How? It came naturally, and it came by accident.
Racing and winning expanded as sponsors, seeing his energy, expanded his opportunities. The biggest of all was truly an accident. Goodyear, wanting to break the Firestone race-tire monopoly, came knocking at Indianapolis only to have all their sponsored drivers switch tires. Remember, this wasn’t now, where everything has to be PC and certified perfectly safe. You could promote cars and tires and gasoline based on glamorous success in racing. Goodyear decided it needed its own cars. Who could build them?
In those days, big corporations had no idea about racing, so they had to find and trust those who did. It was a time of sharp culture shock, such as stock-car-builder Smoky Yunick getting a call to get to the airport where a corporate jet waited to whisk him—dirty shop pants and all—to Detroit to tell the boys with big engineering degrees how to win races.
So in 1965, with Carroll Shelby and Goodyear funding, Gurney started the racecar production facility that would soon be named All-American Racers. AAR today occupies 75,000 square feet in Santa Ana, California.
“Dan Gurney’s life tells us that it’s essential to have many interests and the energy to pursue them. ”
While Gurney was racing in just about every series he could find during a driving career running from 1957 to 1970, he was also beginning to build 158 racing cars under the name Eagle. AAR is the only builder in the U.S. to have designed and built a winning FI car, winning Champ cars, and winning FIA sports cars.
When it came time to look for an outfit to build a 3.0-liter V-12 to power Gurney’s FI car, he knew that English airflow specialist Harry Weslake had done a promising high-rpm project for Shell. Implemented as first a 375cc and then a 500cc four-valve-per-cylinder twin, and with a nearly flat combustion chamber thanks to narrow valve angle and steep ports, the 500 gave 76 hp at just over 10,000 rpm. Sound familiar? It was very close in concept to what Keith Duckworth would unleash in 1967 in the Cosworth DFV FI V-8. Six of those 500 twins, built in V-12 form, could add up to over 400 hp! That would become the engine in Gurney’s Eagle FI car, which he drove to victory at the 1967 Belgian GP at Spa, averaging more than 145 mph.
A few days previously he had won the Le Mans 24-hour Sports Car Championship race in France, where instead of swigging the champagne presented to him on the podium, he put a thumb over the mouth of the bottle, gave it a shake, and shot celebratory foam over everyone in reach. It became instant tradition, continuing on podiums to this day.
When Yvon DuHamel’s Team Hansen race tuner Steve Whitelock saw Indy cars with drilled brake discs, he saw them as a fix for Kawasaki’s hefty brakes. He drove over to Gurney’s shop where the staff enthusiastically worked up a pattern of half-inch holes. When people saw Yvon’s “holey rotors” at AMA road races, they became an instant must-have.

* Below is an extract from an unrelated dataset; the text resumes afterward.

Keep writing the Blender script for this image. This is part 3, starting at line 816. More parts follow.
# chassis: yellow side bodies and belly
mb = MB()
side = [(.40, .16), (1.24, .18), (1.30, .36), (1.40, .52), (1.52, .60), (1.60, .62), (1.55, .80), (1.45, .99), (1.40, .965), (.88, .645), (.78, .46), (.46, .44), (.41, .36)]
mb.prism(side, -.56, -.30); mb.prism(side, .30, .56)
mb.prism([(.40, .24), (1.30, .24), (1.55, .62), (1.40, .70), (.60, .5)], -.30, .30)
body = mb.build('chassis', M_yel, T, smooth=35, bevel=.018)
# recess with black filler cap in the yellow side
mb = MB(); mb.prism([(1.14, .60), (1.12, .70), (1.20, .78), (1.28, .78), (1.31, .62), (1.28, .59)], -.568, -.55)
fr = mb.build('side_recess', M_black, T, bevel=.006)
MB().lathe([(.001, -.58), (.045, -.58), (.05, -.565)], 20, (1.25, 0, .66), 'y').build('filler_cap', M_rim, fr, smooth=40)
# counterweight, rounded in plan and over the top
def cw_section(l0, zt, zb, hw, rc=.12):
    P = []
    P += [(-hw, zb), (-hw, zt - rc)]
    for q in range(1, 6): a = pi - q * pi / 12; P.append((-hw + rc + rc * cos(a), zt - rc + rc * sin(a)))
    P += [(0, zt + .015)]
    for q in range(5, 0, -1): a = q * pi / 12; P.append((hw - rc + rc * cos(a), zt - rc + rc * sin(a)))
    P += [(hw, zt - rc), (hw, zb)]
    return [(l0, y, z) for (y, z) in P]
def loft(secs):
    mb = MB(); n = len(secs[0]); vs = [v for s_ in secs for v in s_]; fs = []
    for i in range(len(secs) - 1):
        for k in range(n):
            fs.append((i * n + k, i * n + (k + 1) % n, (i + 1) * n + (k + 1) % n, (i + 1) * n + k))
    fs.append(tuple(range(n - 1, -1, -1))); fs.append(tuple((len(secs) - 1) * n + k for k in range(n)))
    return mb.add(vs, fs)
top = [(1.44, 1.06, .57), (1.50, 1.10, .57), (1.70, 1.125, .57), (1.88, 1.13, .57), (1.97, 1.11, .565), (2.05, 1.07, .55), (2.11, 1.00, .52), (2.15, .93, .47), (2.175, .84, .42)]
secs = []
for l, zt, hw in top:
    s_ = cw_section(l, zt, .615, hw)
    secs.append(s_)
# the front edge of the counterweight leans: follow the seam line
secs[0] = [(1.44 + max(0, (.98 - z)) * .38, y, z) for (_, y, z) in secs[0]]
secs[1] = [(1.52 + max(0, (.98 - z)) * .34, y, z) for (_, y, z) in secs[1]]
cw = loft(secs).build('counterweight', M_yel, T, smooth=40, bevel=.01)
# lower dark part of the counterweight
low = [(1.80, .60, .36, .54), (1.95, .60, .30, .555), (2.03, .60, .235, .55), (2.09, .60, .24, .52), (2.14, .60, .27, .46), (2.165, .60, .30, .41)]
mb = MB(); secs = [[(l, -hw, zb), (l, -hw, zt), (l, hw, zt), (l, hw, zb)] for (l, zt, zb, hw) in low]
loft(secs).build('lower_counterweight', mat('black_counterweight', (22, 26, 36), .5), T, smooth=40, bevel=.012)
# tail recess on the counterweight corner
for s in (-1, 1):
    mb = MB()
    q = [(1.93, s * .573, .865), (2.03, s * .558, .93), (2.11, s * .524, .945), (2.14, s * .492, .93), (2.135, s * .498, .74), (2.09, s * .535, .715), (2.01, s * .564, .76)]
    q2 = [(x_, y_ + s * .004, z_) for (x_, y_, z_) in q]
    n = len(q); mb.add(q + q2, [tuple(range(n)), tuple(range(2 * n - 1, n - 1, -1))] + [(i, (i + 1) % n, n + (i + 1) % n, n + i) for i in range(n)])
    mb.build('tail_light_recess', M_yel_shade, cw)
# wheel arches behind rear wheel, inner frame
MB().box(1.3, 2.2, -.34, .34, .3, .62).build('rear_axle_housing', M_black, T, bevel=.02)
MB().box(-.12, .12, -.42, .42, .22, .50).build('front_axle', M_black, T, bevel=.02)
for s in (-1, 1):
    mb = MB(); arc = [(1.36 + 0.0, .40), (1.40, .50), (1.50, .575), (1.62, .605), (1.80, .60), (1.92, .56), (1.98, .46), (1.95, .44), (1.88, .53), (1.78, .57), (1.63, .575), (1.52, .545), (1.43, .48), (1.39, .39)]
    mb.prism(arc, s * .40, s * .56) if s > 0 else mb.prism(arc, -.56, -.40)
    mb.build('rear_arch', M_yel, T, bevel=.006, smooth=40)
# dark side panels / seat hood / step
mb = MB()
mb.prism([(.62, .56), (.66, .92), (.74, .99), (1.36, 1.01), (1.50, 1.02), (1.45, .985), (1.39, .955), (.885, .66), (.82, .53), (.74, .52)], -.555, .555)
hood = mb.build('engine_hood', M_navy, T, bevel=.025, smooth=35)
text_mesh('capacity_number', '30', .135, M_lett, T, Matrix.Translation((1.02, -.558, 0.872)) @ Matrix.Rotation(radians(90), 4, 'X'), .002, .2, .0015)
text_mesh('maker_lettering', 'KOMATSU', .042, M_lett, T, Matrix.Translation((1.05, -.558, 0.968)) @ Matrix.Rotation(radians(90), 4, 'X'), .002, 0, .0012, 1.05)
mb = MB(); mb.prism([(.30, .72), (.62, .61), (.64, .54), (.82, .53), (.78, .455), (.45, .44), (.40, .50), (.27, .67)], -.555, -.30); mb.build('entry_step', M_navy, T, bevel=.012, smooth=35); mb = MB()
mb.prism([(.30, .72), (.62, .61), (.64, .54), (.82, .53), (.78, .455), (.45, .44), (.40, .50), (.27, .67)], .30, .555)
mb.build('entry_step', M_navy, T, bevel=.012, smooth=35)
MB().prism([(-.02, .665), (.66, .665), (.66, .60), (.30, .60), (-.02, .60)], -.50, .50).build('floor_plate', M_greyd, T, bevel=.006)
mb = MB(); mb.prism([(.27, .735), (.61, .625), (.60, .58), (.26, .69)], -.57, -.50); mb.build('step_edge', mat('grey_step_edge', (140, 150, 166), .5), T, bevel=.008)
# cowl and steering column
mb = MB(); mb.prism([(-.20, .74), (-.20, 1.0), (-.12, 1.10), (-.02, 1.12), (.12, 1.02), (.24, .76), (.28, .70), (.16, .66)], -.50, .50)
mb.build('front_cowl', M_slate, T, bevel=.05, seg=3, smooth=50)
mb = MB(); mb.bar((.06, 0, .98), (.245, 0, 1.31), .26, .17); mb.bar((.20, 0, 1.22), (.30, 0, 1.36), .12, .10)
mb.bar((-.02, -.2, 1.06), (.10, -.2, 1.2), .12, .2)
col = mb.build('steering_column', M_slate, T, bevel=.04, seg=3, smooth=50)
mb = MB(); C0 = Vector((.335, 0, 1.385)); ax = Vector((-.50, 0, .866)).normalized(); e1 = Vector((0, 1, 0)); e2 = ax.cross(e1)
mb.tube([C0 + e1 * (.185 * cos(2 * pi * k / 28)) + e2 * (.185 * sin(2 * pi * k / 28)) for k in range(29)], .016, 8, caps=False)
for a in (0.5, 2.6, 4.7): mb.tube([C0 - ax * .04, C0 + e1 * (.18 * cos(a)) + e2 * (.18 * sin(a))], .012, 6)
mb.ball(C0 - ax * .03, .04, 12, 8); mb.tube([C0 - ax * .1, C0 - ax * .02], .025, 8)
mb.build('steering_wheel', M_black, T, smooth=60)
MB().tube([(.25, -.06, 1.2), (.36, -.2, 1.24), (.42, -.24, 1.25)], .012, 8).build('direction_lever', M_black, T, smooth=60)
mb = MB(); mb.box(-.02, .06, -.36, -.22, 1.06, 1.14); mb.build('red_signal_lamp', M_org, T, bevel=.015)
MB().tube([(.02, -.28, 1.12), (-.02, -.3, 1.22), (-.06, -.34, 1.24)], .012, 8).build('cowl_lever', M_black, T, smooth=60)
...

Gurney built a big, narrow-angle V-twin to power his latest Alligator motorcycle but was offended by its heavy natural vibration—something that requires balance shafts to quell. He said of it, “My experience is that things vibrate for a while, then fatigue, and fall off or fall apart.”
He knew something better was possible because he’d devoted his life to better and knew how to get to it. In 2015, he revealed AAR’s “moment-canceling engine”—a compact parallel-twin with two geared contra-rotating crankshafts that zero out primary shaking and leave no rocking moment—without balance shafts. “Big” means 110 cubic inches from a 5.14-by-2.65-inch bore and stroke. “Smooth” means being able to reach high revs without shaking itself to pieces. “Power” means 260 hp. With now-common variable cam timing, this engine will pull hard from low revs to peak. When I say “build,”
I mean in-house—because the shop has everything required, including not only the usual machine shop equipment but also specialized apparatus such as a large-scale autoclave for carbon-hber-reinforced-polymer structures. You need one if you plan to make racecar tubs—or advanced airframe parts.
Gurney and his leading staff would show up at Yamaha’s Monterey Aquarium MotoGP celebrations, parking several Alligator versions at the curb outside.
He knew everyone because he had been everywhere, always. His office is rich with memorabilia; when I was there in 1997, I spotted what I thought was a sleevevalve cylinder from the Centaurus engine of a Sea Fury-based air racer. Warplane models covered a long bookcase. History is dense in these buildings—the Hall of Photos and the Eagle Museum’s long line of race cars. At lunch, Gurney and his men had endless topics to discuss; on and on we went, hopping from subject to fascinating subject. These men were interested in mist lubrication of gears and rolling bearings, supplying just enough oil to lubricate and cool, not enough to lose power to churning. It was clear they were reading everything. I felt seriously privileged to be there.
You might think such a busy man, designing and building a series of unique motorcycles while designing, building, and driving race cars, would be the classic, driven Type-A male whose family is an afterthought and whose rising blood pressure puts an end to it all at age 60. No such thing. Type-A’s compete with their children, but Dan passed control of his company to son Justin in 2002, then himself carried on to age 86. The attractive conclusion that for Gurney, life was not a compulsion but a pleasure. A feast.
Dan Gurney’s life tells us that it’s essential to have many interests and the energy to pursue them.
AAR has taken on much besides racing in recent years. California was long a center of U.S. aircraft production, with milelong plants surrounded by concentric rings of subcontractors and job shops. As that has ceased to be the case, organizations such as AAR, which can literally take on any project, have become less common and more valuable. Gurney said, "Justin saved the company”—meaning that by taking on specialized aviation projects, AAR and its people have remained busy.
Dan Gurney’s career has been a long series of successes that have unlocked further opportunity. He saw his moment-canceling engine as another such key— as he put it, “One more chance to make an impression.” As if it were needed.